On a High Note

Reflections on Four Years as a Marching Dragon


Kierstin Gay

Joshua Vavra (25) playing the fight song after Dragons score.

I have often described myself not as a band kid, but as a kid in band. You know the stereotypical kid I’m talking about, always loud and being weird. Then I realized something. These “band kids” have been a major part of my life for the last six years; almost half my entire time of being in school I have been in band, marching band especially. Nine hours of rehearsal every week from the beginning of school through Oct. 22, as well as band camp 8 a.m. to 5 p.m. for a week and two days. All in all, I have definitely spent over a month of my life marching, playing, and being around all of the so-called “band kids.” 

We would not have won state in 2019, 2020, or gotten fourth last year without both groups of people. Marching band is the perfect dichotomy, and that is one of the reasons why I love it so much. The individual aspect is important; knowing where you’re going and how to play the music. But the ensemble is just as essential in making a great show; how the forms look and the general effect of the visuals and music. All of these need to be flawless. Everyone doesn’t have to be best friends, but the band needs to get along. Even the kids in band have to like the band kids.

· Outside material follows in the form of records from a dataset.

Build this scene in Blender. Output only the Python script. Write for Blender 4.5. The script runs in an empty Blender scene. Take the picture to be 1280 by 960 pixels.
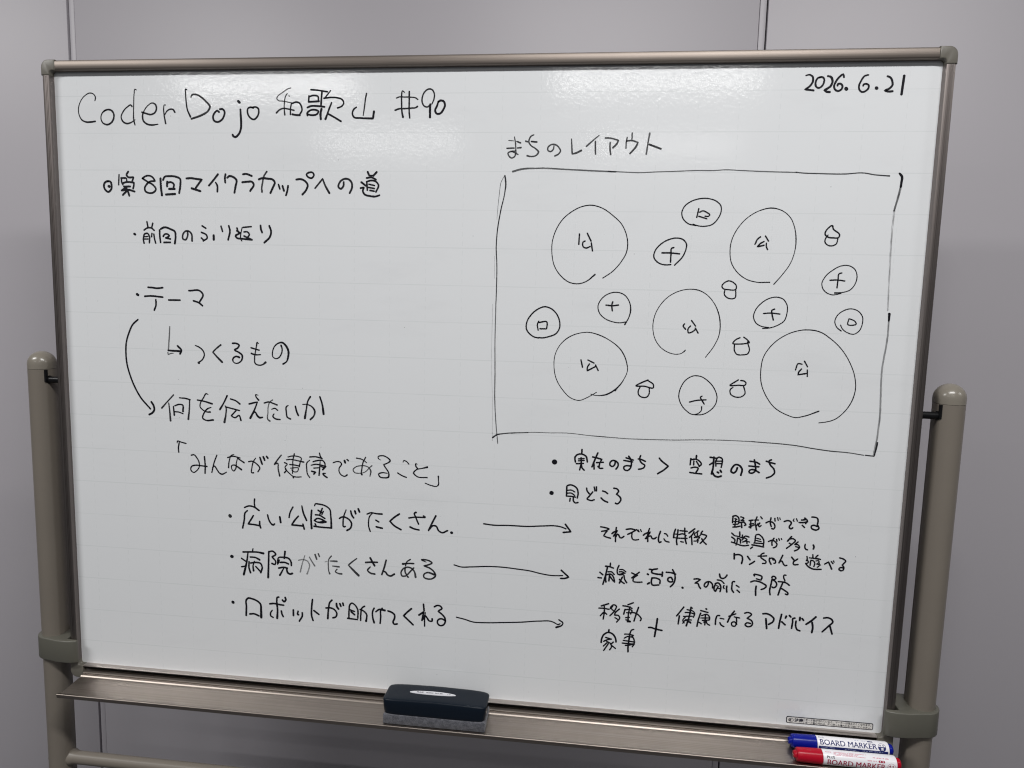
import bpy, bmesh, math, random
from mathutils import Vector, Matrix

SC = bpy.context.scene
COL = SC.collection
PI = math.pi

# ------------------------------------------------------------------ camera
cam_d = bpy.data.cameras.new('camera')
cam_d.lens = 23.99
cam_d.sensor_width = 36.0
cam_d.clip_start = 0.02
cam_d.clip_end = 60
cam = bpy.data.objects.new('camera', cam_d)
COL.objects.link(cam)
_r = Vector((0.9932412, 0.1131984, 0.0256507))
_d = Vector((0.0381042, -0.1092615, -0.9932824))
_f = Vector((-0.1096353, 0.9875465, -0.1128364))
cam.matrix_world = Matrix((
    (_r.x, -_d.x, -_f.x, 0.172152), (_r.y, -_d.y, -_f.y, -0.917371),
    (_r.z, -_d.z, -_f.z, 1.408660), (0, 0, 0, 1)))
SC.camera = cam
SC.view_settings.view_transform = 'Standard'
SC.view_settings.look = 'None'
SC.view_settings.exposure = 0.0
SC.view_settings.gamma = 1.0
SC.cycles.filter_width = 1.15

# ------------------------------------------------------------------ world + ceiling lamps
W = bpy.data.worlds.new('World')
SC.world = W
W.use_nodes = True
bg = W.node_tree.nodes['Background']
bg.inputs[0].default_value = (0.95, 0.96, 1.0, 1)
bg.inputs[1].default_value = 0.07

def lamp(x, y, e, sx=1.05, sy=0.2):
    l = bpy.data.lights.new('ceiling_lamp', 'AREA')
    l.shape = 'RECTANGLE'
    l.size = sx
    l.size_y = sy
    l.energy = e
    l.color = (1.0, 0.99, 0.975)
    o = bpy.data.objects.new('ceiling_lamp', l)
    o.location = (x, y, 2.6)
    COL.objects.link(o)
    return o

for lx, e in ((-1.68, 33), (0.47, 31.5), (2.6, 15.5)):
    lamp(lx, -1.1, e, 1.05, 0.16)
for lx, ly, e in ((-1.68, -2.88, 10), (0.47, -2.84, 8), (-1.36, -4.15, 7), (0.66, -4.27, 6)):
    lamp(lx, ly, e, 1.05, 0.08)

# ------------------------------------------------------------------ helpers
def mat(name, col, rough=0.5, metal=0.0, spec=0.5):
    m = bpy.data.materials.new(name)
    m.use_nodes = True
    b = m.node_tree.nodes['Principled BSDF']
    b.inputs['Base Color'].default_value = (*col, 1)
    b.inputs['Roughness'].default_value = rough
    b.inputs['Metallic'].default_value = metal
    b.inputs['Specular IOR Level'].default_value = spec
    return m, m.node_tree, b

def N(nt, t, **kw):
    n = nt.nodes.new(t)
    for k, v in kw.items():
        setattr(n, k, v)
    return n

def setin(nt, node, key, v):
    if hasattr(v, 'is_output') or isinstance(v, bpy.types.NodeSocket):
        nt.links.new(v, node.inputs[key])
    else:
        node.inputs[key].default_value = v

def math_n(nt, op, a, b=0.0, c=None, clamp=False):
    n = N(nt, 'ShaderNodeMath', operation=op, use_clamp=clamp)
    setin(nt, n, 0, a)
    setin(nt, n, 1, b)
    if c is not None:
        setin(nt, n, 2, c)
    return n.outputs[0]

def noise(nt, scale, vec=None, detail=2.0, rough=0.5):
    n = N(nt, 'ShaderNodeTexNoise')
    n.inputs['Scale'].default_value = scale
    n.inputs['Detail'].default_value = detail
    n.inputs['Roughness'].default_value = rough
    if vec is not None:
        nt.links.new(vec, n.inputs['Vector'])
    return n.outputs[0]

def coord(nt):
    return N(nt, 'ShaderNodeTexCoord').outputs['Object']

def mapping(nt, vec, scale):
    n = N(nt, 'ShaderNodeMapping')
    n.inputs['Scale'].default_value = scale
    nt.links.new(vec, n.inputs['Vector'])
    return n.outputs[0]

def bump(nt, b, h, strength, dist):
    n = N(nt, 'ShaderNodeBump')
    n.inputs['Strength'].default_value = strength
    n.inputs['Distance'].default_value = dist
    nt.links.new(h, n.inputs['Height'])
    nt.links.new(n.outputs[0], b.inputs['Normal'])

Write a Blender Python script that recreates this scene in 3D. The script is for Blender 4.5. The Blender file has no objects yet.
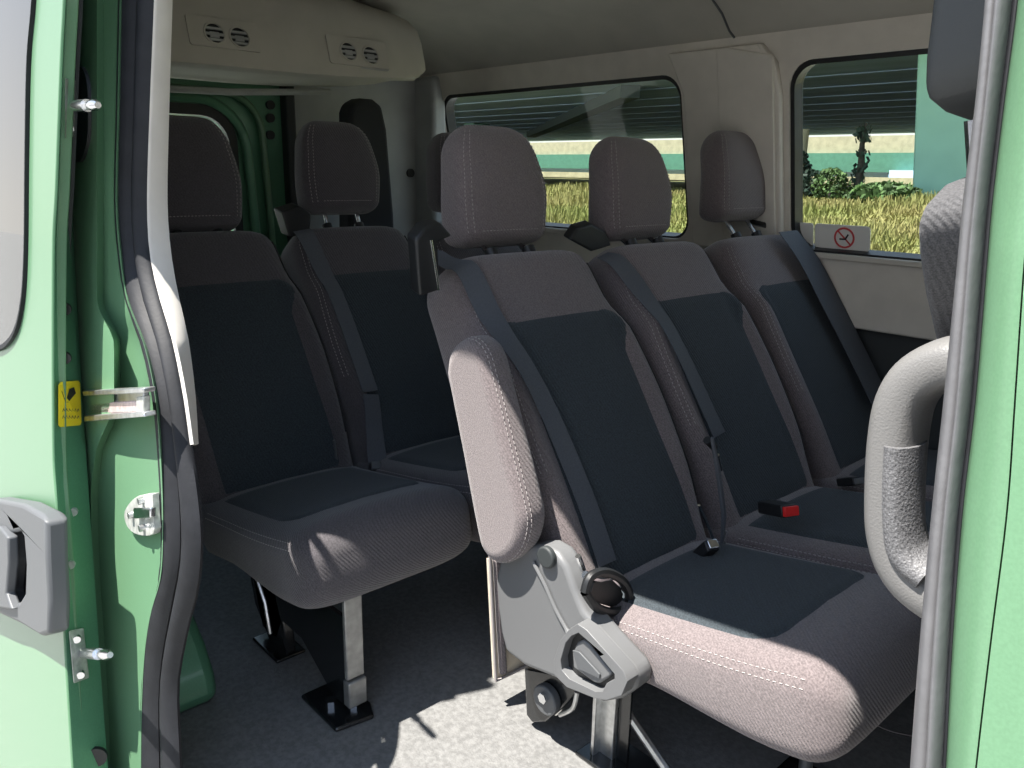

On October 8, at the Elkhorn Sounds of Excellence competition, our winning streak was taken by the Papillion-La Vista South Marching Titans with their show entitled “Beep Beep.” They got every caption award (Best Guard, Best Effect, Best Marching, Best Visual), except for Best Percussion. Nonetheless, we lost by a small amount, and we improved by seven points since our last competition. Still, that was our first loss. The fact that we beat them in prelims only for them to come back did not make the loss easier. Also, Alexander Woodside, our director, was not present due to his wife going into labor. While it is nice to think that nothing would have changed if he was there or not, that is most likely not the case.

We are working harder, even more than we have been. With only one full week of rehearsal left, and that time quickly declining, it is to the point in the season for tedious rehearsals. We are doing repetitions and repetitions of drill with our directors telling us how we can improve each time. For the last three weeks of marching season, we have rehearsals at 7 a.m. on Thursday as well, and many sections come in on Thursday night for an hour or two to refine even more.

The mission statement of the Gretna Band states our core values of discipline, respect, integrity and maximizing our potential. I believe that we have upheld these tenets, and then some. There is no place I would rather be on Friday night than in the stands playing with my friends or on the football field, telling a story through music and movement. Band has given me friendships and has taught me responsibility and accountability. In return, I have sacrificed my time and energy, but there is no doubt it was worth it. Regardless of our placement at state, I will never forget my time as a Marching Dragon along with all the highs and lows of both varsity seasons I was fortunate enough to be a part of.